The centrepiece is Clonmel Oil Chase Day in November, a seven-race card built around the Grade 2 Clonmel Oil Chase over about two miles and four furlongs, worth €60,000 in 2025. That year the meeting was on Thursday 6 November, with the Oil Chase itself off at 2.55pm; in 2024 it was staged on Thursday 7 November. The Listed TA Morris Memorial Mares Chase runs on the same card, off at 2.20pm in 2025. Both are small-field Graded and Listed contests that a top yard, most often Mullins, tends to dominate. The way to read them is to judge whether the standout is as good as its reputation, because the class is already in the price rather than tucked away at a value one. There is no expectation that the short-priced favourite will see you right over time.
February brings the other jumps highlight, the Grade 3 Powerstown Novice Hurdle over three miles, regarded as an Albert Bartlett trial for Cheltenham.
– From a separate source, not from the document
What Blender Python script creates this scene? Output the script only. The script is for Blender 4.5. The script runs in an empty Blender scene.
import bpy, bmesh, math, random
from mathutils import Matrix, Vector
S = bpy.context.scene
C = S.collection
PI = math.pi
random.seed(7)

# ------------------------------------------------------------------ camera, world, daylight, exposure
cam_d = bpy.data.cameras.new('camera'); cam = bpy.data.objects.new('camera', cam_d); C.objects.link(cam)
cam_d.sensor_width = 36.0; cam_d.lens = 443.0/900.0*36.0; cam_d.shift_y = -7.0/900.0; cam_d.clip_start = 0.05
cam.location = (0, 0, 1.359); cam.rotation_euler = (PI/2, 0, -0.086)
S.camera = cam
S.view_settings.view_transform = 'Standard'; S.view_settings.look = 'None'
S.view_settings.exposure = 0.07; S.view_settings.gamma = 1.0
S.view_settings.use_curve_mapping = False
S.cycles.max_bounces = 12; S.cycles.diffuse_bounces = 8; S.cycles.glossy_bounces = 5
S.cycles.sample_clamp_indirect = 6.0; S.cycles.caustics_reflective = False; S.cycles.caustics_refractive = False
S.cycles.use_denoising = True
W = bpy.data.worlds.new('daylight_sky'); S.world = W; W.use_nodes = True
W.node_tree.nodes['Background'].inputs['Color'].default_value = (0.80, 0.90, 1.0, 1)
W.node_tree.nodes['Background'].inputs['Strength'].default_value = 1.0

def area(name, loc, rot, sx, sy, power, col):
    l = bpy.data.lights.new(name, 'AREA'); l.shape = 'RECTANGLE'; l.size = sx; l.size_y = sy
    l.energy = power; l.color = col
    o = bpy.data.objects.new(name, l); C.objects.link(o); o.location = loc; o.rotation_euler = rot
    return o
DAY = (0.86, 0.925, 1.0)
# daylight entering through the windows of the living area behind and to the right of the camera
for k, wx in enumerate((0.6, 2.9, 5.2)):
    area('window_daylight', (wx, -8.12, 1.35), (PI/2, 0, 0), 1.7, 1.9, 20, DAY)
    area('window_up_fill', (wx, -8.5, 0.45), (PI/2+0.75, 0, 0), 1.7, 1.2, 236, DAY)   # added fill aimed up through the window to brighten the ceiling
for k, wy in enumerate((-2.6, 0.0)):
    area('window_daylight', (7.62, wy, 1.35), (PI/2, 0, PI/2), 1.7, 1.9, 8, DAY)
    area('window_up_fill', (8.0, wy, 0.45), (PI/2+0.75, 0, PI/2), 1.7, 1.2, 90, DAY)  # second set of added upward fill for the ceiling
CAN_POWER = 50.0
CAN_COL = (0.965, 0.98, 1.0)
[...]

As a staying novice event it is a race to read for stamina and how a promising type handles a searching three miles, with the same honest caveat that a well-touted favourite is priced accordingly. The same month sees the Irish Coursing Club's National Meeting staged in the centre of the track, which is a coursing fixture rather than a horse-racing card, so it is not one to treat as a betting day at the races.
Around those features, Clonmel offers a steady spread of provincial racing. January carries the Munster Hurdle, the Tipperary Handicap Hurdle and the Jossesstown Handicap Chase; early June has a Ladies' Day; and the summer brings well-attended evening meetings. The handicaps among these are more open than the small-field Graded races and reward reading pace, the stiff finish and how the handicapper has treated the field, again with no assumption that the market leader is the answer.
The thread through all of them is the same. These trends are context for understanding how a race is likely to unfold and why a result happened, not a method for beating the bookmaker. On the days the markets are busiest, the prices are at their sharpest, the favourite still loses money backed blind over time, and the only sound rule is to stake what you can afford and treat any return as a bonus rather than a plan.